Oleg Pavlov

Tales from the last Days Captain of the Steppe –The Matiuschin Case – Requiem for a Soldier
Trilogy. Centrpoligraf. Moscow 2001. 550 pages
Foreign rights: China, Croatia, France, Hungary, Italy, Macedonia, Netherlands, Poland, UK

The settings of the three „Tales from the last Days“ are military posts in the Kazakhstan steppe, which Pavlov knows from his own experience. Using the fates and fortunes of his heroes - unimportant and humiliated soldiers - and with great linguistic intensity and an expertly crafted com- position, he demonstrates the eternal struggle for physical and mental survival under the hardest of conditions.
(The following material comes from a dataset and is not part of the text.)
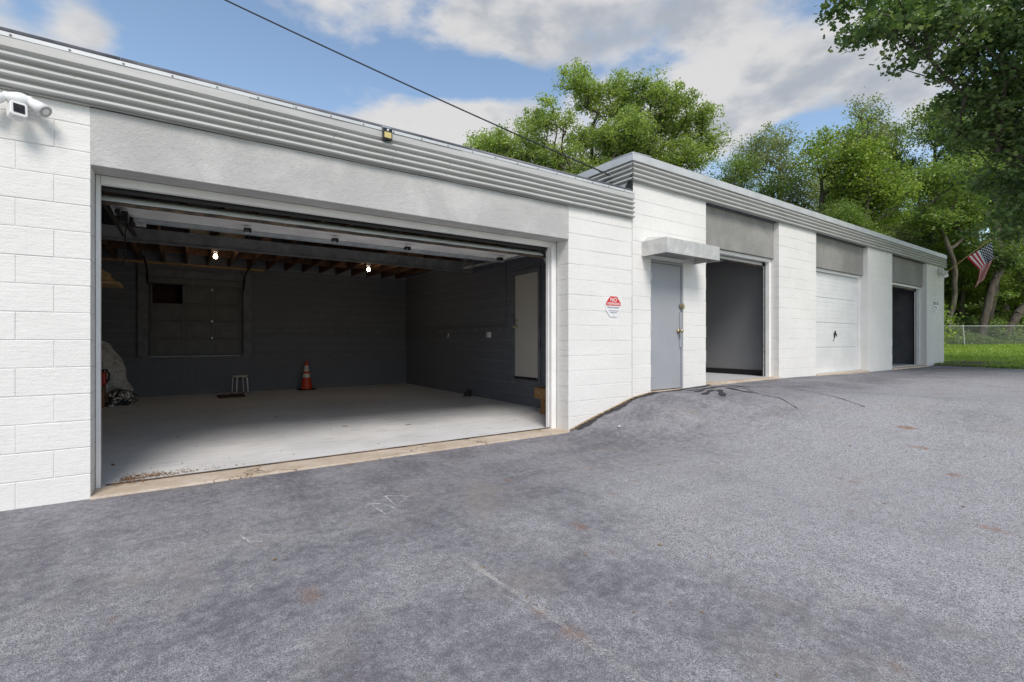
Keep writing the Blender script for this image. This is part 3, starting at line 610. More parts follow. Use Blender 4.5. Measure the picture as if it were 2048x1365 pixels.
# ------------------------------------------------------------------ BUILDING 2 : taller row
TH = radians(.55)
B2 = thing('garage_row', 'taller white block garage row with four bays in grey lintels, right of the low garage', 'building', (6.015, 0, 0), TH)
E2 = 14.72; F2 = 3.53; T2 = 3.93
def g2(u): return float(kz(u+6.015))
OP = [(1.82, 4.25), (5.83, 8.62), (10.25, 13.05)]
holes = [(.413, 1.208, -.5, 2.44)]
for a, b in ((0, 1.82), (4.25, 5.83), (8.62, 10.25), (13.05, E2)):
    block_wall(B2, (0,0,0), 0, a, b, .1, F2-.004, holes if a == 0 else [], .03, .25, 'white_block' if a < 12 else 'white_block_far', 'white_mortar', ground=g2, ztop=3.82, base=a, limit=90, JT=.0065, gr=.0040)
for a, b in OP:
    MB().box(a+.001, b-.001, .10, .25, 2.83, F2-.004).build('lintel', 'grey_stucco', B2, bev=.005)
    MB().box(a, b, .05, .25, F2, 3.82).build('lintel_core', 'dark_wall_trim', B2)
# walls round the rest
MB().box(E2-.25, E2-.004, .25, 8.6, .1, 3.82).build('side_wall', 'white_block_far', B2); MB().box(0.03, .25, .25, 8.6, -.3, 3.82).build('side_wall', 'white_mortar', B2)
MB().box(0, E2, 8.6, 8.8, -.3, 3.82).build('back_wall', 'white_mortar', B2); MB().box(0, E2, 0.0, 8.8, 3.822, 3.90).build('roof', 'roofing', B2)
MB().box(.255, E2-.255, .17, 8.6, .30, .488).build('floor', 'white_floor', B2)
for (a, b), mt in zip(OP, ('tan_concrete',)*3): MB().box(a, b, -.05, .166, .30, .492 if a < 5 else .470).build('door_sill', mt, B2, bev=.006)
MB().box(.413, 1.208, -.04, .05, .25, .438).build('door_sill', 'tan_concrete', B2, bev=.006)
# rooms
def room(u0, u1, wallmat, base=True, y1=6.):
    MB().box(u1, u1+.1, .26, y1, .488, 3.3).build('partition', wallmat, B2); MB().box(u0-.1, u0, .26, y1, .488, 3.3).build('partition', wallmat, B2)
    MB().box(u0, u1, y1, y1+.1, .488, 3.3).build('partition', wallmat, B2); MB().box(u0-.1, u1+.1, .26, y1+.1, 3.3, 3.35).build('ceiling', wallmat, B2)
    if base:
        MB().box(u1-.012, u1-.001, .27, y1, .489, .60).build('skirting', 'black_base', B2); MB().box(u0, u1-.013, y1-.012, y1-.001, .489, .60).build('skirting', 'black_base', B2)
room(.5, 4.40, 'grey_room'); room(9.3, 13.17, 'dark_panel', False)
# frames, open and closed doors
def bay_frame(a, b, zt=2.83):
    w_ = .06
    MB().box(b-w_, b-.002, .16, .24, .488, zt-.002).build('jamb_trim', 'white_trim', B2, bev=.004); MB().box(a+.002, a+w_, .16, .24, .488, zt-.002).build('jamb_trim', 'white_trim', B2, bev=.004)
    MB().box(a+w_+.002, b-w_-.002, .16, .24, zt-.06, zt-.002).build('header_trim', 'white_trim', B2, bev=.004)
for a, b in OP: bay_frame(a, b)
for a, b in (OP[0], OP[2]):
    o = section_door(B2, a+.07, b-.08, .28, 2.70 if a < 5 else 2.74, radians(29), 2, end_y=1.8, hz=2.92)
    MB().tube([(b-.085, .262, .49), (b-.085, .262, 2.7)], .014, 6).build('door_track', 'bright_metal', o); MB().box(b-.068, b-.060, .245, .30, .49, 2.75).build('seal_strip', 'black_base', o)
cd_ = bpy.data.objects.new('overhead_door', None); COL.objects.link(cd_); cd_.parent = B2
a, b = OP[1]; H = (2.765-.478)/4
for k in range(4):
    z = .478+H*k; m = MB(); prof = [(.26, z+.0012), (.230, z+.0012)]
    nr = 6
    for i in range(nr):
        q = z+.012+(H-.022)*i/nr; e_ = z+.012+(H-.022)*(i+1)/nr; prof += [(.222, q+.004), (.222, e_-.006), (.226, e_)]
    prof += [(.226, z+H-.004), (.230, z+H-.0012), (.26, z+H-.0012)]
    m.prism(prof, b-.062, 'x', a+.062); m.build('panel', 'door_white', cd_)
hx = (a+b)/2 + .05
hd = MB().box(hx-.02, hx+.02, .205, .222, 1.27, 1.40).tube([(hx, .205, 1.37), (hx, .175, 1.37), (hx+.01, .170, 1.30)], .009, 6).box(hx-.05, hx-.03, .212, .222, 1.2, 1.24).box(hx+.03, hx+.05, .20, .222, 1.33, 1.44); hd.build('handle', 'black_metal', cd_)
# man door with frame
md = bpy.data.objects.new('steel_door', None); COL.objects.link(md); md.parent = B2
MB().box(.445, 1.172, .028, .07, .452, 2.395).build('door_leaf', 'steel_door', md, bev=.003)
f = MB(); f.box(.413, .440, .012, .12, .438, 2.44).box(1.178, 1.208, .012, .12, .438, 2.44).box(.440, 1.178, .012, .12, 2.40, 2.44); f.build('door_frame', 'steel_door', md, bev=.003)
for z in (.72, 1.40, 2.18): MB().tube([(.443, .020, z-.055), (.443, .020, z+.055)], .010, 8).build('hinge', 'bright_metal', md)
k = MB().tube([(1.10, .028, 1.36), (1.10, .0, 1.36)], .034, 12).tube([(1.10, .0, 1.36), (1.10, -.035, 1.36)], .014, 8).ball((1.10, -.05, 1.36), .031, 12, 8, (1, .8, 1)); k.build('handle', 'brass', md, smooth=True)
MB().box(1.135, 1.20, .012, .0265, 1.10, 1.66).build('latch_guard', 'steel_door', md, bev=.002)
hs = MB().box(1.12, 1.205, .0, .0115, 1.735, 1.785).box(1.155, 1.195, -.035, .0, 1.715, 1.77).tube([(1.162, -.018, 1.765), (1.162, -.018, 1.80), (1.188, -.018, 1.80), (1.188, -.018, 1.765)], .006, 6); hs.build('hasp', 'brass', md)
# fascia front + left side
P2 = fascia_profile(F2, 3.835, 4, .004); 
for i, (a, b) in enumerate(zip([-.05, 3.0, 6.1, 9.2, 12.3], [3.0, 6.1, 9.2, 12.3, E2+.03])):
    sheet([(0.0, F2-.002), (-.034, F2-.003)] + P2, a-.0, b+.02, nseg=18).build('fascia_panel', 'fascia_metal', B2, (0, -.003*(i % 2), 0))
    m = MB(); m.prism([(-.062, 3.822), (-.058, 3.818), (-.052, 3.86), (-.046, 3.925), (.35, 3.95), (.35, 3.955), (-.056, 3.938)], b-.003 if i < 4 else b+.02, 'x', a-.012 if i == 0 else a); m.build('roof_flashing', 'flashing_metal', B2)
MB().box(0.0, E2, -.013, -.005, F2+.002, 3.82).build('fascia_backing', 'dark_wall_trim', B2)
# left side (runs back along +Y): same profile turned 90 degrees
for i, (a, b) in enumerate(((-.05, 2.9), (2.9, 5.9), (5.9, 8.8))):
    o = sheet(P2, -b, -a, nseg=14).build('fascia_panel', 'fascia_metal', B2, (-.0, 0, 0), -pi/2)
    m = MB(); m.prism([(-.062, 3.822), (-.058, 3.818), (-.052, 3.86), (-.046, 3.925), (.35, 3.95), (.35, 3.955), (-.056, 3.938)], -a+(.012 if i == 0 else -.003), 'x', -b); m.build('roof_flashing', 'flashing_metal', B2, (0,0,0), -pi/2)
# right side fascia, seen edge on
o = sheet(P2, -.05, 8.8, nseg=14).build('fascia_panel', 'fascia_metal', B2, (E2, 0, 0), pi/2)
m = MB(); m.prism([(-.062, 3.822), (-.058, 3.818), (-.052, 3.86), (-.046, 3.925), (.35, 3.95), (.35, 3.955), (-.056, 3.938)], 8.8, 'x', -.05); m.build('roof_flashing', 'flashing_metal', B2, (E2,0,0), pi/2)
MB().box(-.022, .02, .02, 8.6, 3.3, F2).build('side_panel', 'white_trim', B2)
tf = MB(); tf.prism([(-.030, 3.35), (.10, 3.37), (.16, 3.44), (.10, 3.47), (.0, 3.60), (-.030, 3.64)], -.024, 'x', -.045); tf.prism([(.1, 3.36), (1.8, 3.36), (1.7, 3.42), (.6, 3.46), (.25, 3.50)], -.024, 'x', -.034); tf.build('tar_flashing', 'tar_flash', B2)
# canopy
cp = MB(); x0, x1, d, zb, zt = .198, 1.49, .45, 2.455, 2.665
cp.quad((x0,0,zb),(x0,-d,zb),(x0,-d,zt),(x0,0,zt)).quad((x0,-d,zb),(x1,-d,zb),(x1,-d,zt),(x0,-d,zt)).quad((x1,-d,zb),(x1,0,zb),(x1,0,zt),(x1,-d,zt))
cp.quad((x0,0,zt),(x0,-d,zt),(x0+.12,-.0,zt+.09)).quad((x0,-d,zt),(x1,-d,zt),(x1-.12,0,zt+.09),(x0+.12,0,zt+.09)).quad((x1,-d,zt),(x1,0,zt),(x1-.12,0,zt+.09))
cn = cp.build('canopy', 'galvanised', B2); so_ = cn.modifiers.new('sheet', 'SOLIDIFY'); so_.thickness = .004
MB().box(x0+.01, x1-.3, -d+.008, -.002, 2.50, 2.512).build('canopy_soffit', 'steel_paint', B2)
MB().box(x1-.29, x1-.01, -d+.008, -.002, 2.60, 2.61).build('canopy_soffit', 'rusty_edge', B2)
# ------------------------------------------------------------------ fixtures on the walls
def text(body, size, parent, loc, mat, align='CENTER', name='lettering', sx=1.):
    cu = bpy.data.curves.new('t', 'FONT'); cu.body = body; cu.size = size; cu.align_x = align; cu.align_y = 'CENTER'; cu.extrude = .0006; cu.space_character = 1.02; cu.offset = size*.012
    o = bpy.data.objects.new('t', cu); COL.objects.link(o); dg = bpy.context.evaluated_depsgraph_get(); me = bpy.data.meshes.new_from_object(o.evaluated_get(dg)); bpy.data.objects.remove(o)
    me.materials.clear(); me.materials.append(M[mat]); q = link(name, me, parent, loc); q.rotation_euler = (pi/2, 0, 0); q.scale = (sx, 1, 1); return q
def sign1():
    r = thing('warning_sign', 'octagonal red and white no trespassing sign on the white wall left of the grey door', 'sign', (5.612, 0, 1.688))
    w, h = .148, .148
    oc = [(-w*.45, h), (w*.45, h), (w, h*.38), (w, -h*.38), (w*.45, -h), (-w*.45, -h), (-w, -h*.38), (-w, h*.38)]
    MB().prism(oc, -.010, 'y', -.006).build('plate', 'sign_white', r, bev=.001)
    k = .965; MB().prism([(-w*.45*k, h*k), (w*.45*k, h*k), (w*k, h*.38), (w*k, h*.07), (-w*k, h*.07), (-w*k, h*.38)], -.0120, 'y', -.0105).build('red_field', 'sign_red', r)
    text('NO', .075, r, (0, -.0127, .093), 'sign_white', sx=1.1); text('TRESPASSING', .048, r, (0, -.0127, .036), 'sign_white', sx=.86)
    text('PRIVATE PROPERTY', .030, r, (0, -.0115, -.018), 'sign_text', sx=.9); text('VIOLATORS WILL BE', .021, r, (0, -.0115, -.062), 'sign_text'); text('PROSECUTED', .021, r, (0, -.0115, -.088), 'sign_text')
    s = MB().ball((0, -.013, h*.9), .005, 8, 5).ball((0, -.013, -h*.9), .005, 8, 5); s.build('screw', 'steel_paint', r)
sign1()
def on2(u, v, z): return Vector((6.015 + u*cos(TH) - v*sin(TH), u*sin(TH)+v*cos(TH), z))
def sign2():
    p = on2(13.88, 0, 2.262); r = thing('security_sign', 'small blue and white shield sign on the last pier by the flag', 'sign', p, TH); r.scale = (1.45, 1, 1.15)
    sh_ = [(-.15, .13), (.15, .13), (.15, -.06), (.08, -.12), (0, -.135), (-.08, -.12), (-.15, -.06)]
    MB().prism(sh_, -.010, 'y', -.006).build('plate', 'sign_white', r)
    MB().prism([(-.145, .125), (.145, .125), (.145, .045), (-.145, .045)], -.0125, 'y', -.0105).build('blue_field', 'sign_navy', r)
    MB().box(-.035, -.008, -.0140, -.0128, .065, .108).build('emblem', 'sign_white', r); MB().box(.008, .035, -.0140, -.0128, .065, .108).build('emblem', 'sign_white', r)
    MB().box(-.09, .02, -.0125, -.0105, -.03, .015).box(-.02, .05, -.0125, -.0105, -.055, -.02).build('camera_mark', 'sign_navy', r); MB().box(.03, .12, -.0125, -.0105, -.09, -.075).box(-.1, .0, -.0125, -.0105, -.09, -.078).build('text_lines', 'sign_text', r)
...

The view from inside the penal camps has produced many famous books: Solzhenitsyn, Shalamov, Platonov,to name but a few. However,the desolate situation of Russian soldiers in general, especially of the soldiers with simple guard duties, has never before been so grippingly and poignantly expressed. Although Pavlov‘s „Tales“ are set at the end of the era of the Soviet Union, they do paint a fundamental picture of the situation in the Russian army, a situation that has scarcely improved since the time of the Soviet Union.
Death is ever present, and in the places of death life prevails. Anarchy and chance are the only means by which the individual can survive inside the strictly hierarchical structure. Those caught in this system are all weak and dejected, cruel and immune to suffering. The few moments of human warmth are seen as sheer happiness.